柴山裁判長は「用意周到ではないが、大枠では当初の計画通り田村さんを殺害している」と犯行の計画性を認定。校長への殺人予備罪で弁護側が主張した自首の成立については、「自発的に申告したとは言えない」と退けた。
さらに、命ごいをする田村さんを複数の凶器で執拗(しつよう)に殴打し、刃物で刺すなどした犯行態様について「冷酷、残忍で極めて悪質。被害者の恐怖や苦痛は計り知れない」とし、「愛する娘を奪われた両親の喪失感、深い悲しみは筆舌に尽くしがたい」と断罪した。一方で「自分の犯した罪と向き合い、反省を深めている。

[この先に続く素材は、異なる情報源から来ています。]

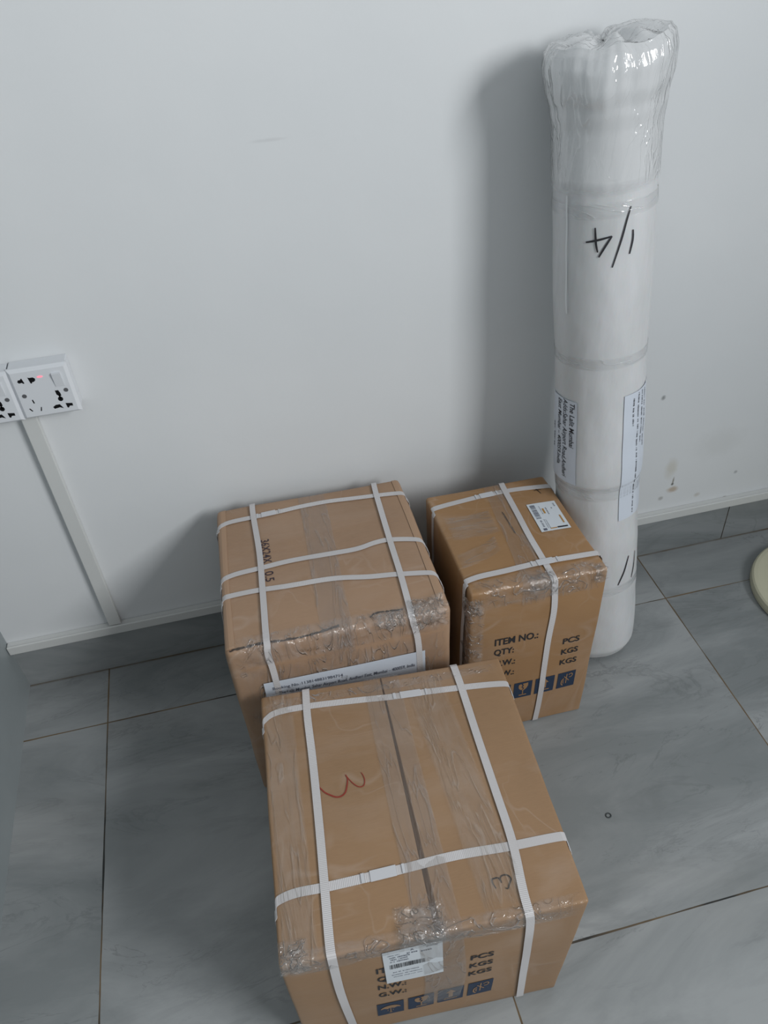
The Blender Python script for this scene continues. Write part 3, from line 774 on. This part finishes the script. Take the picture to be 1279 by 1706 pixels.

犯行経緯には社会的未熟性もうかがわれた」と述べた。
閉廷後、退廷する福士被告に、傍聴していた同校の岩井栄一教頭が「(田村さんの)お父さん、お母さん、お姉さんと遺影におわびしなさい」と泣きながら声を掛けると、福士被告は遺族を真っすぐに見つめ「申し訳ありませんでした」と頭を下げた。
判決によると、同被告は昨年9月から12月にかけ、学校経費約21万円を着服。不正が発覚しそうになり、校長を自殺に見せかけて罪をかぶせようとし、校長とともに、犯行の邪魔になると考えた田村さんの殺害を計画。1月31日午前7時半ごろ、田村さんの頭部を手おのや金づちで繰り返し殴打した上、包丁(刃渡り約18センチ)で胸や背中、首などを複数回突き刺すなどし、失血死させた。